* [JOB] Pick out every line holding the string "image" and copy it.

··········

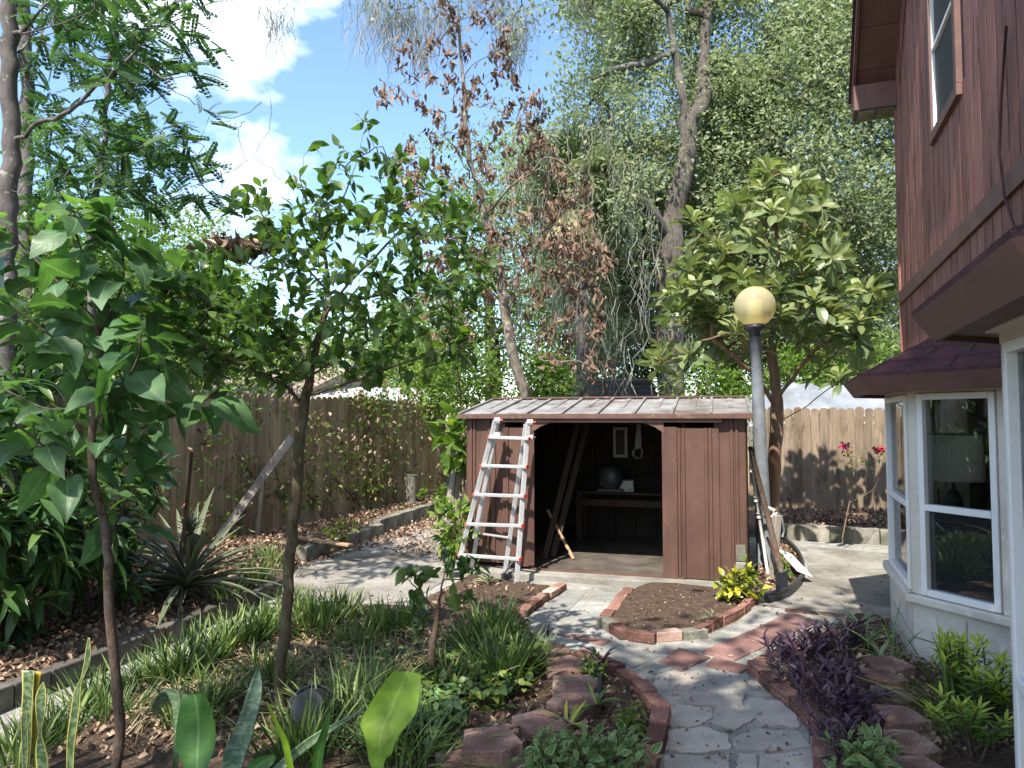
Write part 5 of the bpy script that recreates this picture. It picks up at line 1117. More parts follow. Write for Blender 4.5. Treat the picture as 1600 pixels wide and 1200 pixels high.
main = [P(1050, 600, Yo), P(1046, 500, Yo), P(1046, 420, Yo), P(1054, 330, Yo), P(1076, 230, Yo), P(1066, 150, Yo), P(1050, 60, Yo), P(1040, 0, Yo), P(1025, -90, Yo)]
lim = [(None, main, 4), (P(1050, 380, Yo), [P(1010, 320, Yo-.6), P(960, 300, Yo-1.2), P(915, 290, Yo-1.6), P(865, 268, Yo-2)], 4),
       (P(1046, 75, Yo), [P(1005, 100, Yo-.8), P(965, 105, Yo-1.2), P(925, 125, Yo-1.8)], 4), (P(1072, 195, Yo), [P(1098, 160, Yo+.6), P(1100, 90, Yo+.9), P(1108, 0, Yo+1), P(1130, -70, Yo+1)], 4),
       (P(1040, 10, Yo), [P(1000, -20, Yo-1.5), P(920, -40, Yo-3), P(820, -50, Yo-4), P(700, -60, Yo-4.6), P(600, -50, Yo-5)], 4)]
polys = [([(880, -60), (1020, -60), (1030, 120), (1020, 330), (1010, 480), (930, 560), (880, 470), (850, 330), (860, 230), (930, 160), (940, 60)], 16.2, 2.4, 260), ([(1060, -60), (1170, -60), (1190, 120), (1140, 300), (1090, 420), (1060, 300), (1085, 150)], 18.5, 1.6, 110)]
holesM = [(1000, 150, 36), (990, 175, 30), (1010, 185, 26), (830, 60, 70), (1150, 30, 34), (850, 120, 50), (1135, 60, 26)]
ro, so_ = oak('live_oak', 'tall live oak with a thick dark bent trunk right of the dead tree', b0, lim, .31, polys, Yo, 2, 0, 270, .135, 'oak', crad=1.0, holes=holesM, clear=1.5)
# outer twigs over the top of the picture with moss
top = np.concatenate([crown_pts([(540, -90), (760, -90), (750, 15), (700, 40), (640, 25), (560, 25)], 12.6, .6, 16), crown_pts([(760, -90), (860, -90), (850, 60), (790, 90), (770, 40)], 13.2, .6, 14), crown_pts([(400, -80), (540, -80), (500, 10), (420, 20)], 12.2, .5, 7)])
sk = Skel(so_.p[so_.nearest(P(600, -50, Yo-5))]); sk.path([P(520, -70, Yo-4.8), P(430, -60, Yo-4.8)]); sk.path([P(700, -60, Yo-4.6), P(800, -50, Yo-4.0)], 0); sk.fill(top, step=.35, jit=.04); sk.radii(.05, .008)
sk.mesh('twig', Mt['bark_oak'], ro, base=b0)
pos = clumps(np.array([sk.p[i] for i in sk.tips]), .42, 34); n = len(pos); leaves('crown', T_dia, pos, rvec(n), rvec(n)+UP*.5, rg.uniform(.07, .12, n), Mt['oak'], ro, base=b0, smooth=False)
anch = [P(u, v, y) for u, v, y in ((585, -15, 12.6), (600, 0, 12.7), (625, -5, 12.6), (640, 10, 12.5), (655, 20, 12.6), (672, 0, 12.8), (690, 5, 12.6), (612, 5, 12.4), (780, 0, 13.2), (795, 15, 13.2), (805, 30, 13.3), (790, 50, 13.1), (815, 5, 13.3), (770, -10, 13.2), (800, 60, 13.2), (430, 5, 12.2), (433, 15, 12.2), (740, -20, 12.8), (568, -10, 12.6), (700, 20, 12.7), (660, 35, 12.6))]
moss_on(ro, anch, .5, 1.35, 95, .0055, .19, b0)
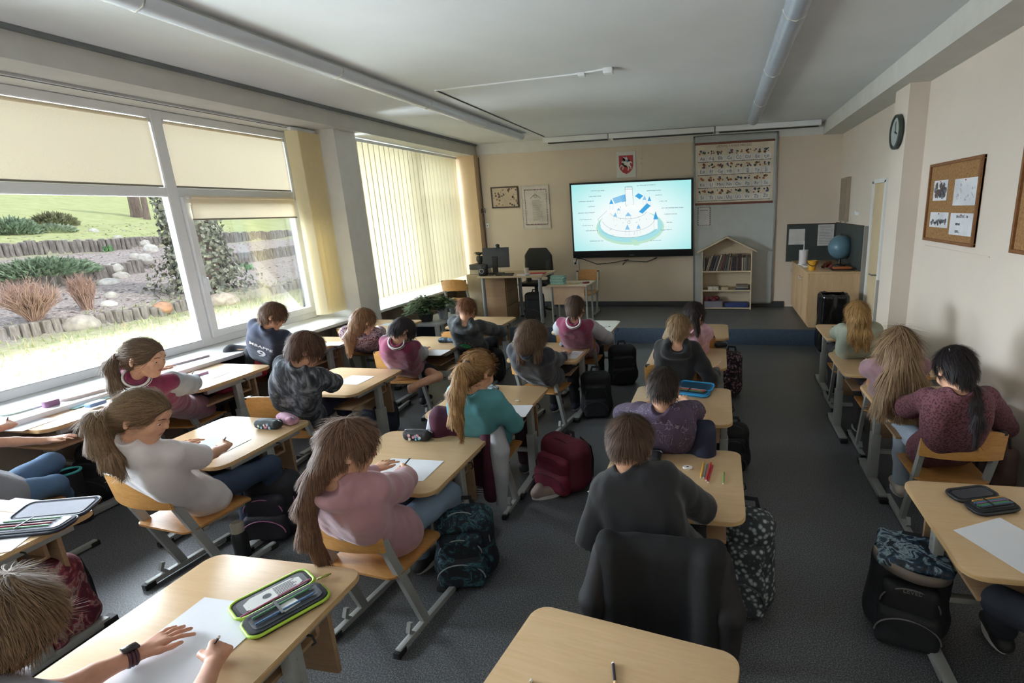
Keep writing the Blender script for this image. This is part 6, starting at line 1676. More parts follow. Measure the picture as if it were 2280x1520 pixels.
def pinned(u0, v0, u1, v1, label, kind):
    a, c_ = at(u0, v0, x=RX - 0.016), at(u1, v1, x=RX - 0.016); y0, y1, z0, z1 = c_.y, a.y, c_.z, a.z
    t = thing('pinned_paper', label, 'paper', (RX, y0, z0), room=True)
    b = MB(); b.box((RX - 0.0185, y0, z0), (RX - 0.015, y1, z1)); b.obj('sheet', mat('paper_cool', 'd4d6da', 0.8), t)
    b = MB(); b.sphere((RX - 0.022, (y0 + y1) / 2, z1 - 0.012), 0.005, 8); b.obj('pin', mat('pin_red', 'a03030', 0.4), t)
    W_ = Matrix(((0, 0, -1, RX - 0.019), (-1, 0, 0, (y0 + y1) / 2), (0, 1, 0, (z0 + z1) / 2), (0, 0, 0, 1))); r = random.Random(int(u0))
    b = MB()
    if kind == 'text':
        for k, s_ in enumerate(('DRAUGYSTĖ - TAI', 'MENAS', 'GERTI..')): text_mesh(b, s_, 0.024, W_ @ Matrix.Translation((-0.085, 0.055 - 0.055 * k, 0)), 0.0004, 'LEFT', 0.0006)
    else:
        for k in range({'group': 46, 'photo': 34, 'faint': 22}[kind]):
            w, hh = (y1 - y0), (z1 - z0); x, y = r.uniform(-.42, .42) * w, (r.uniform(-.30, .02) if kind == 'group' else r.uniform(-.3, .3)) * hh; s_ = r.uniform(.012, .03) * (0.5 if kind != 'photo' else 1); n = 6; b.mi = r.randrange(3)
            b.prism([(s_ * math.cos(q_ * 1.05), s_ * r.uniform(.7, 1.2) * math.sin(q_ * 1.05)) for q_ in range(6)], 0, 0.0004, W_ @ Matrix.Translation((x, y, 0.00002 * k)))
    mm = [mat('ink_dkgrey', '3c4048', 0.7), mat('ink_midgrey', '6c7078', 0.7), mat('ink_brown2', '5c4c48', 0.7)] if kind != 'faint' else [mat('ink_f1', 'b8bcc2', 0.8), mat('ink_f2', 'c4c6ca', 0.8), mat('ink_f3', 'a8acb4', 0.8)]
    b.obj('print', mm, t, 0)
pinned(2082, 403, 2107, 446, 'small photograph pinned at the upper left of the cork board', 'photo')
pinned(2128, 399, 2172, 457, 'large faint drawing pinned at the upper right of the cork board', 'faint')
pinned(2073, 472, 2109, 508, 'group photograph pinned at the lower left of the cork board', 'group')
pinned(2118, 474, 2162, 527, 'sheet with three lines of capitals pinned at the lower right of the cork board', 'text')
b = MB(); b.box((RX - 0.045, 7.95, 1.545), (RX, 8.38, 2.15), 0.004); b.mi = 1
for k in range(26): b.box((RX - 0.047, 7.97, 1.56 + k * 0.022), (RX - 0.044, 8.36, 1.568 + k * 0.022))
b.mi = 0
for y in (8.0, 8.3): b.tube([(RX - 0.03, y, 1.55), (RX - 0.03, y, 1.525)], 0.012, 8)
tag(b.obj('air_grille', [mat('grille', '9a8d7c', 0.6), mat('grille_dark', '857868', 0.6)]), 'tall beige ventilation grille high on the right wall near the corner', 'vent')
b = MB()
for k in range(3): b.tube([(RX, 7.55 - k * 0.06, 1.66), (RX - 0.03, 7.55 - k * 0.06, 1.66), (RX - 0.04, 7.55 - k * 0.06, 1.70)], 0.004, 6)
b.box((RX - 0.008, 7.40, 1.64), (RX, 7.58, 1.68), 0.002); tag(b.obj('coat_hooks', M_frame), 'small row of white hooks on the right wall below the grille', 'hooks')
b = MB(); b.box((RX - 0.006, 3.9, 1.412), (RX, 5.05, 1.42), 0.002); tag(b.obj('wall_rail', M_wallr), 'thin painted rail on the right wall under the cork board', 'rail')
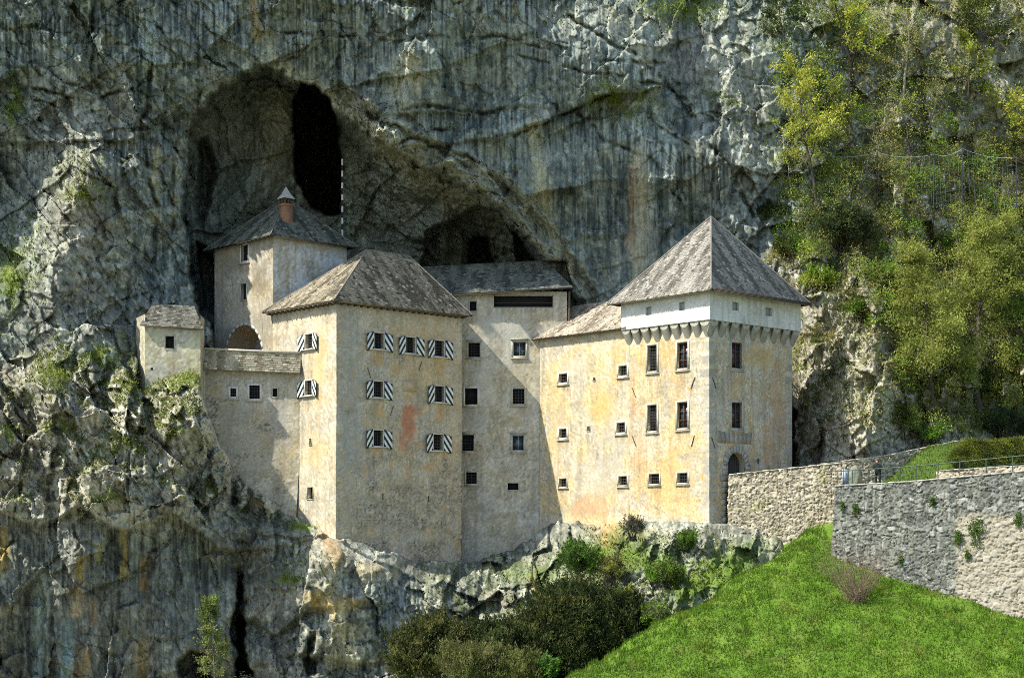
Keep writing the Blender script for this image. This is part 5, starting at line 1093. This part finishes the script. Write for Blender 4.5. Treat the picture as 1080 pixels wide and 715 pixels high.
def shrub(name, base, rad, label, cat, leafn, lsize, lcol, alt=None, seed=1, upb_=.9, lumps=14, group=None, elong=2.0, stem=(.07, .055, .04), pa_=.3, nst=9, fill=.35, sprays=0, slen=.7):
    rg = np.random.RandomState(seed); root = thing(name, tuple(base), label, cat, group); rad = np.array(rad, float); cen = np.array(base)+np.array((0, 0, rad[2]*(.85 if name != 'yew_bush' else .62)))
    L_ = rg.normal(size=(lumps, 3)); L_ /= np.linalg.norm(L_, axis=1, keepdims=True); L_[:, 2] = np.abs(L_[:, 2])*1.1-(.85 if name == 'yew_bush' else .35); lc = cen+L_*rad*.62; lr = rad.mean()*((.32+.25*rg.random_sample(lumps)) if not sprays else (.20+.27*rg.random_sample(lumps)**1.5))
    k_ = rg.randint(0, lumps, leafn); d = rg.normal(size=(leafn, 3)); d /= np.linalg.norm(d, axis=1, keepdims=True); rr = np.where(rg.random_sample(leafn) < fill, rg.random_sample(leafn)**.5, .82+.3*rg.random_sample(leafn))
    Cn = lc[k_]+d*(lr[k_]*rr)[:, None]; Cn = Cn[Cn[:, 2] > base[2]-(.6 if name != 'yew_bush' else 5)]
    Cn = Cn[fbm(Cn[:, 0]/.55+Cn[:, 1]*.9, Cn[:, 2]/.55, 2, seed+3) > -.30]
    if sprays:
        ks = rg.randint(0, lumps, sprays); ds = rg.normal(size=(sprays, 3)); ds[:, 2] = np.abs(ds[:, 2])*.9+.1; ds /= np.linalg.norm(ds, axis=1, keepdims=True); o_ = lc[ks]+ds*lr[ks][:, None]*.95; dd = ds*.6+rg.normal(size=(sprays, 3))*.25+np.array((0, 0, .75)); dd /= np.linalg.norm(dd, axis=1, keepdims=True)
        u_ = rg.random_sample((sprays, 34)); Ls = slen*(.4+.9*rg.random_sample(sprays)); Sp = o_[:, None]+dd[:, None]*(u_*Ls[:, None])[..., None]+rg.normal(size=(sprays, 34, 3))*(.14*(1.15-u_))[..., None]*slen; Cn = np.concatenate([Cn, Sp.reshape(-1, 3)])
    segs = []
    for i in range(min(nst, lumps)):
        p = np.array(base)+np.array((rg.normal()*.15*rad[0], rg.normal()*.15, -.3)); q_ = lc[i]; m_ = (p+q_)/2+rg.normal(size=3)*.12; segs += [(p, m_, .06, .04), (m_, q_, .04, .015)]
    tubes('stems', segs, stem, root); leaves('crown', Cn, lsize, leafcols(len(Cn), lcol, seed, .55, alt, pa_, Cn), root, elong, upb_, seed); return root
YG = (.33, .40, .055); YG2 = (.46, .47, .08); OL = (.24, .28, .055); OL2 = (.30, .33, .075); DK = (.040, .060, .022); DK2 = (.09, .12, .03); BR = (.15, .28, .03); BR2 = (.25, .38, .05); YW = (.045, .068, .020); YW2 = (.095, .11, .030)
def onhill(px, py): return surf(px, py)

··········

* [WRITTEN SOLUTION]
Keep writing the Blender script for this image. This is part 6, starting at line 1676. More parts follow. Measure the picture as if it were 2280x1520 pixels.
Keep writing the Blender script for this image. This is part 5, starting at line 1093. This part finishes the script. Write for Blender 4.5. Treat the picture as 1080 pixels wide and 715 pixels high.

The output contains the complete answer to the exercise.